É um daqueles livros que, para quem se habituou a crescer à sombra dos policiais de Agatha Christie ou de Ruth Rendell, será um verdadeiro mimo literário. “A Livraria dos Gatos Pretos” (Clube do Autor, 2023) está recheado de personagens bem desenhadas, que mereciam mais umas páginas de protagonismo para dar mais um pouco de sumo ao leitor. Ainda assim, trata-se de um curto mas bem desenhado policial, com um mistério que acabará resolvido como num policial à antiga.
No centro da trama está uma livraria muito particular, que Marzio Montecristo baptizou de A Livraria dos Gatos Pretos – isto por ter sido escolhida por Miss Marple e Poirot, “os dois felinos que tinham assentado arraiais na livraria, tomando posse dela”. Uma livraria que, apesar das muitas dívidas acumuladas junto de bancos e editoras, vai escapando à penhora por entre as gotas da chuva, sobrevivendo através da resiliência de clientes fiéis.
Marzio era professor de matemática, até ao dia em que, após uma agressão com um certo grau de justificação, acabou despedido. Decidiu então abrir uma livraria dedicada ao género policial, apesar do pouco jeito para a interacção social, da pouca apetência para as vendas e de uma capacidade extraordinária para ferver numa quantidade residual de água. Vale-lhe Patricia, a ajudante da livraria com veia para as relações públicas e vendas, que lá vai conseguindo abrir a caixa registadora sempre que surge a oportunidade.
Uma livraria que é casa do Clube do Policial, que já conheceu melhores dias mas onde permanece um unido e obcecado elenco: Vittorio Scalabrini, “saído de outra época” e com uma indumentária não raras vezes fora de estação; Maina, sempre “vestida e maquilhada à moda dark”; Camilla Solinas, feitora de bons doces e com uma paixão louca por “thrillers hiperviolentos e sanguinários”; Frei Raimundo, que “parecia trazer consigo o verão” por trabalhar ao ar livre na horta comunitária; e, ainda que não presente, Nunzia, a fundadora do Clube que sofre de Alzheimer e vive agora num Centro.
A vida do Clube Policial anima quando o inspector Flavio Caruso e a superintendente Angela Dimase, vendo-se às aranhas, os convidam para deslindar o mistério do assassino da ampulheta, que obriga os sobreviventes a escolherem entre dois entes queridos. No caso de optarem por não escolher, qualquer um deles será morto.

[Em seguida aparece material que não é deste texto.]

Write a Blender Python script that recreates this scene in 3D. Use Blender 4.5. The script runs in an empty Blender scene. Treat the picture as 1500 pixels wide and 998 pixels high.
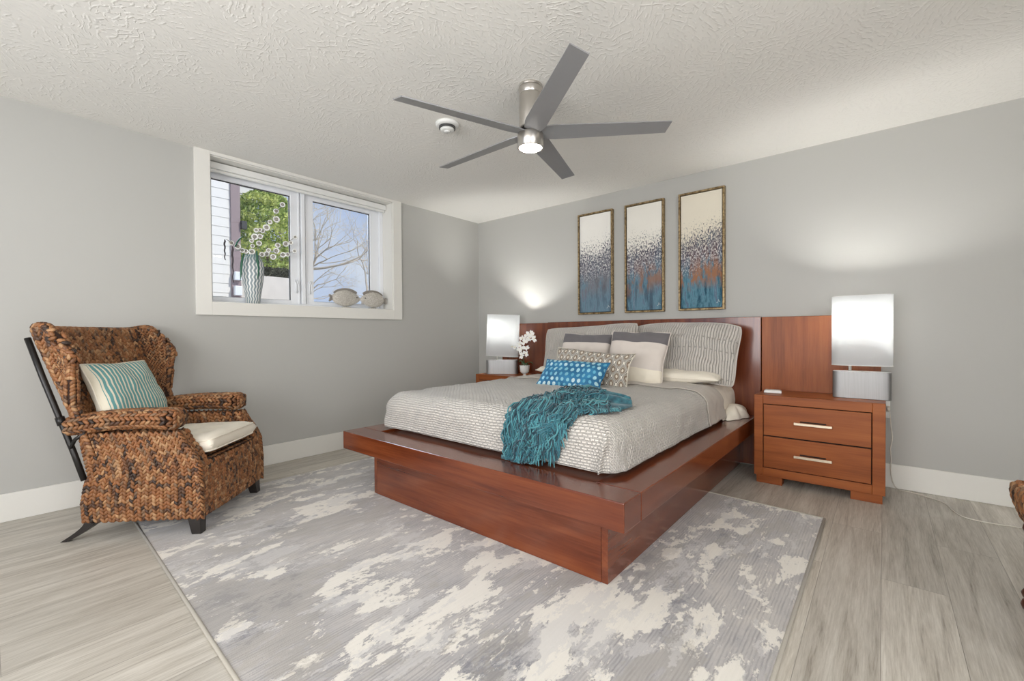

Humor, ironia e muitas referências policiais, num convite ao leitor para que se junte a este improvável clube policial, formado por “um reformado melancólico, um frade demasiado vivaço, uma octogenária obcecada com assassinos em série, uma rapariga que se veste de preto e sonha matar alguém e um livreiro à beira da falência”. Um policial à boa moda antiga.